§ Task brief: Look below. Copy each line that has "wide" in it.

##### Material provided

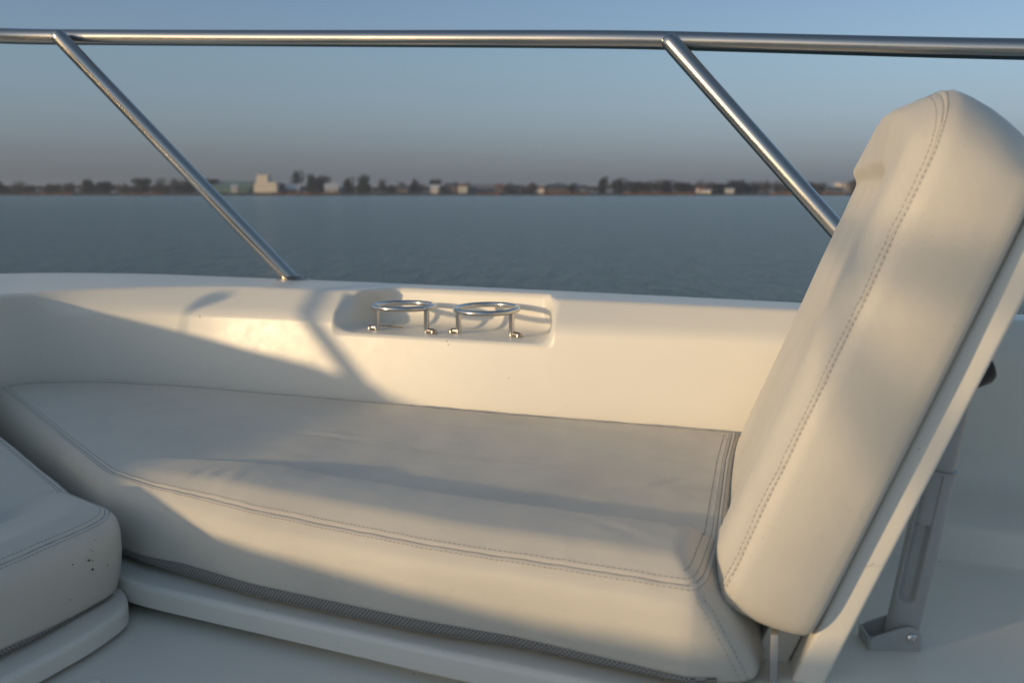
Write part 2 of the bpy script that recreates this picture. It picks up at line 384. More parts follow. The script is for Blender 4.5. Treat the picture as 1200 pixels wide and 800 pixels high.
house('cottage', 511, 215, 9, white, pale, 'tiny bright white gabled cottage in front of a bushy tree', 7, True, DS + 6, .55, 1)
house('house', 530, 213, 15, brick, dk, 'brown house with dark roof right of the white cottage', 9, True)
house('house', 543, 214, 10, cream, red, 'square cream house right of the brown house', 9, True, None, .8, 2)
house('house', 566, 214.5, 30, grey, grey, 'long grey row house in the middle of the shore', 9, True, DS + 22)
house('house', 585, 214, 9, brick, red, 'small orange brick house in mid shore', 8, True, None, .8, 2)
house('house', 604, 215, 14, brick, dk, 'dark roofed house right of the small orange brick house', 9, True)
house('house', 634, 217, 7, cream, red, 'tiny cream house just left of the orange reed patch', 7, True, None, .75, 1)
house('house', 652, 214.5, 22, brick, dk, 'wide brown house behind the middle orange reeds', 10, True)
house('house', 680, 215.5, 12, grey, dk, 'plain grey shore house left of the tall dark green tree', 9, True)
house('house', 819, 217, 9, white, red, 'white gabled house in the right treeline', 7, True, DS + 5, .6, 1)
house('house', 825, 220, 11, cream, pale, 'low cream shed beside the white gabled house', 7, True, DS + 3, .7, 1)
house('house', 852, 219, 10, white, pale, 'low white house at the end of the right treeline gap', 7, True, DS + 5, .8, 2)
house('apartment_block', 984, 213, 14, cream, pale, 'distant pale square block at the right end of shore', 12, False, DS + 40, 1, 3)
house('house', 972, 218, 18, grey, dk, 'low dark house left of the distant pale block', 9, True, DS + 20)

# ------------------------------------------------------------ the boat: gunwale + inner wall + hull as one loft
ZC = HC
rows = [  # outer edge, inner edge of the top, foot of the inner wall, height (relative to the camera)
 ((2.6, .45), (2.58, .36), (2.56, .30), -.165), ((1.6, 1.00), (1.58, .90), (1.57, .84), -.165), ((.95, 1.265), (.93, 1.18), (.92, 1.13), -.165),
 ((.66, 1.40), (.63, 1.31), (.615, 1.265), -.165), ((.435, 1.53), (.385, 1.43), (.35, 1.375), -.165), ((.06, 1.725), (.0, 1.60), (-.015, 1.515), -.165),
 ((-.29, 1.90), (-.33, 1.735), (-.34, 1.645), -.166), ((-.55, 2.025), (-.55, 1.82), (-.55, 1.722), -.168), ((-.80, 2.14), (-.735, 1.805), (-.745, 1.765), -.170),
 ((-1.08, 2.20), (-.880, 1.738), (-.888, 1.745), -.174), ((-1.28, 2.08), (-.965, 1.605), (-.975, 1.60), -.174), ((-1.30, 1.75), (-1.0, 1.40), (-1.02, 1.40), -.172),
 ((-1.27, 1.45), (-1.02, 1.20), (-1.045, 1.18), -.17), ((-1.42, .82), (-1.25, .80), (-1.27, .78), -.168), ((-1.64, .3), (-1.49, .3), (-1.52, .3), -.165),
 ((-1.74, -.5), (-1.60, -.5), (-1.63, -.5), -.165), ((-1.78, -1.6), (-1.64, -1.6), (-1.68, -1.6), -.165)]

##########

§ Correct answer:
Write part 2 of the bpy script that recreates this picture. It picks up at line 384. More parts follow. The script is for Blender 4.5. Treat the picture as 1200 pixels wide and 800 pixels high.
house('house', 652, 214.5, 22, brick, dk, 'wide brown house behind the middle orange reeds', 10, True)